My aim maps with Dieters for the introductory pages. For the advanced pages we probably do best by organizing access to the pages by means of well-ordered paths etc. without trying too much synthesis which inevitably would produce disagreement.
That's reasonable. Perhaps a list is not necessary, more that we need to agree on what is for beginners. Fighting Ko path? The intro to the main page? What else? --Hyperpape
I believe beginner material should link to other beginner and intermediate material, but not all the way to the expert stuff. While this might look like a heavy-handed pedagogy, I believe much of the confusion results from jumping by one click from the introductory to komonster. That is I would be happy if we could have a full (though incomplete) cycle of ko pages (what is it, how to play it, examples) which would map to beginner / intermediate levels - pages on ko aren't introductory anyway (as a page like atari is). resolve the ko is a good example for what I imagine.
I like the idea of a full board ko example, maybe something like Basics on Kos/Example? . But that particular example seems a bit complex to me. Maybe start with some very simple full-board ko positions?

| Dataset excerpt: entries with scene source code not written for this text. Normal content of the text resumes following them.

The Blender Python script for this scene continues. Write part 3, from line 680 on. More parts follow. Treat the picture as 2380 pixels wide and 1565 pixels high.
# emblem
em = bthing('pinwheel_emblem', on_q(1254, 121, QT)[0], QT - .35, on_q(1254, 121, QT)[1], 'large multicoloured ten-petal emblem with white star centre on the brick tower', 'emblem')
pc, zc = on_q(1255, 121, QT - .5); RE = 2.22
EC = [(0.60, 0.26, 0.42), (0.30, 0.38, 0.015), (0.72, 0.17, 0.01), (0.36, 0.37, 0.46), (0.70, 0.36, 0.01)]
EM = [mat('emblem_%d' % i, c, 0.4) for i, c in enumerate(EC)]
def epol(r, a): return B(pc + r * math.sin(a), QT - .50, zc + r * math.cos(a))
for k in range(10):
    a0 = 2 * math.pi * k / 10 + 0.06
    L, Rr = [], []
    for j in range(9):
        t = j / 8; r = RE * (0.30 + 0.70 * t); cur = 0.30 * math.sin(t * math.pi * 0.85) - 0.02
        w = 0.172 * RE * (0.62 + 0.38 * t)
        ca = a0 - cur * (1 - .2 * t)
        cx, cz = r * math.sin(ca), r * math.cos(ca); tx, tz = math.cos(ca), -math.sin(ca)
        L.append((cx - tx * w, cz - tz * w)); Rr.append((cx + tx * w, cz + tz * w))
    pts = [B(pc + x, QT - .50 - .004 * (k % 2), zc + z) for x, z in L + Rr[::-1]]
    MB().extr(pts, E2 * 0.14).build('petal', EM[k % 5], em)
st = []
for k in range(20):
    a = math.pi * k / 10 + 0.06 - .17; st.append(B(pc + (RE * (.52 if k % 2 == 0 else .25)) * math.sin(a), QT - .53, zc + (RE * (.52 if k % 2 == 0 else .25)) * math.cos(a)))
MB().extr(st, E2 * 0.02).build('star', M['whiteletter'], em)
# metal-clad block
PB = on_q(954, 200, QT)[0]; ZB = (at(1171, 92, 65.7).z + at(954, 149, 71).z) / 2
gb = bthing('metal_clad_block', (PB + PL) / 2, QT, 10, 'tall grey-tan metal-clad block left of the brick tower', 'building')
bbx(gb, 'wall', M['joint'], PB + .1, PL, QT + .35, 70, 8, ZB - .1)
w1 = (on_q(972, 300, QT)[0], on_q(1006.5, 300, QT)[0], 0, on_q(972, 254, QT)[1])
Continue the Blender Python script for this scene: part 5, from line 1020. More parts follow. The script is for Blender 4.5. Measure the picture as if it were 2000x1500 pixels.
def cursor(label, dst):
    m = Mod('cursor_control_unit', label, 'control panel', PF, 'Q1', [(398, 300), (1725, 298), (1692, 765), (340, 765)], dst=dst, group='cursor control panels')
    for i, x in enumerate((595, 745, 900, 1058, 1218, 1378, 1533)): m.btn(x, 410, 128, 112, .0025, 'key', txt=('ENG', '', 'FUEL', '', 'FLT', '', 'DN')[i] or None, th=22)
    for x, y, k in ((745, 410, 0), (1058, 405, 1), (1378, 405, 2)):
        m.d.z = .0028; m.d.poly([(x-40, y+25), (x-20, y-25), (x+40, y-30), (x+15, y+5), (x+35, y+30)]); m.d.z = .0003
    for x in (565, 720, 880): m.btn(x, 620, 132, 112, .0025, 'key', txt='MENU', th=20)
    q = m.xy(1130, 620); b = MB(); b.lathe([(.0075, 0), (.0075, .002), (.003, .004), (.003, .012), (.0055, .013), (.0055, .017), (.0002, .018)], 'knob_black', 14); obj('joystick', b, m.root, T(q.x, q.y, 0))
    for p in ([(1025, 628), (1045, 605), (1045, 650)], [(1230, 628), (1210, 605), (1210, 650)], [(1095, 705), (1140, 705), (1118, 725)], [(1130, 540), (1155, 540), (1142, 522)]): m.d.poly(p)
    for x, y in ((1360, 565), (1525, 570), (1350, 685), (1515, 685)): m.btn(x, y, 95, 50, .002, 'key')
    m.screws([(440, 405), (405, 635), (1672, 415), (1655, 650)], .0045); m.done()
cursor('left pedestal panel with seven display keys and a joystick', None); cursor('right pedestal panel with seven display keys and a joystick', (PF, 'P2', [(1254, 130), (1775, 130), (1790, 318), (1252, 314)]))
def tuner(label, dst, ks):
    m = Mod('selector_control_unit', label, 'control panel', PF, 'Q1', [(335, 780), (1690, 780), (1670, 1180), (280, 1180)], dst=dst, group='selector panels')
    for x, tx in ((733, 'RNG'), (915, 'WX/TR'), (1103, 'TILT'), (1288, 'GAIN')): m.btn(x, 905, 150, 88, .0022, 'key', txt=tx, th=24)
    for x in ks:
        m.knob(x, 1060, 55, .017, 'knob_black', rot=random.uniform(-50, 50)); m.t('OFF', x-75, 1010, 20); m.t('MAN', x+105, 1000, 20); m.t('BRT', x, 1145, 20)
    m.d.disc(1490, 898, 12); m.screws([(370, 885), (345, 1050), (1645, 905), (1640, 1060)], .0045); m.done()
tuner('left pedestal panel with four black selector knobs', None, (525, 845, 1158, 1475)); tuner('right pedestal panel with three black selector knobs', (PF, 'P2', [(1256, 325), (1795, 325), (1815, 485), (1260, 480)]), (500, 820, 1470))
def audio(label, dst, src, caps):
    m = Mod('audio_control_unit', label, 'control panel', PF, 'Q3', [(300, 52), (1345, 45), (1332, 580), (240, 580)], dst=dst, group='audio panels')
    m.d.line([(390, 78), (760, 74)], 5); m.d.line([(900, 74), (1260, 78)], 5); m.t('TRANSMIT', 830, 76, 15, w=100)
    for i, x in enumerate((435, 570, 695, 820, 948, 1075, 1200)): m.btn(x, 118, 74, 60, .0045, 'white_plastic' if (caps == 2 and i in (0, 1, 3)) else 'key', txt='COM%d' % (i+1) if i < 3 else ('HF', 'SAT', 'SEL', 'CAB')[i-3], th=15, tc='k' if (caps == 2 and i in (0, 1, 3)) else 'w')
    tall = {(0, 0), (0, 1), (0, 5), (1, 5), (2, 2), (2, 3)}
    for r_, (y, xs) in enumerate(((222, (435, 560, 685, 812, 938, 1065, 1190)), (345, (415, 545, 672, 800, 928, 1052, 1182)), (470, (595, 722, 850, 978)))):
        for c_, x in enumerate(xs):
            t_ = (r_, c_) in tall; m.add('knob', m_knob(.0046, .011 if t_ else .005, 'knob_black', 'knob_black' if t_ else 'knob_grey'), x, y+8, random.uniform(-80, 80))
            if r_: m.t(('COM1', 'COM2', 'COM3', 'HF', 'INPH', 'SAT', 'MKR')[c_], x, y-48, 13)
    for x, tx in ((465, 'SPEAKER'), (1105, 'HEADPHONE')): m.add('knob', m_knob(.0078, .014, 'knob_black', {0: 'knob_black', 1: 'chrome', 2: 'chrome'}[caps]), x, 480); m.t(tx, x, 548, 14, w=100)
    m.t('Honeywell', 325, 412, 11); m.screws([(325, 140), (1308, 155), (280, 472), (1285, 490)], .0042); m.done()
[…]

Also, the most common ko for beginners to see is the poorly named Half Point Ko. That could also use a bit more information, perhaps.
When a CGT ko terms page is created, then another page non-CGT maths ko terms is needed. Therefore I dislike the idea of starting with a CGT page. Let me repeat my wish for beginner (or call it introduction) / kyu (or call it intermediate) / dan (or call it advanced) / expert reference pages. Surely an expert page would list all maths terms; it is too early though to split expert into CGT, non-CGT, rules-heavy etc.; better keep all on one expert reference page; if that grows too large, then we can still decide to split later.
All terms can be derived from rules. Therefore it is not a good idea to create a rules dependent ko terms page. Let us start to put on an expert reference page what is not easier.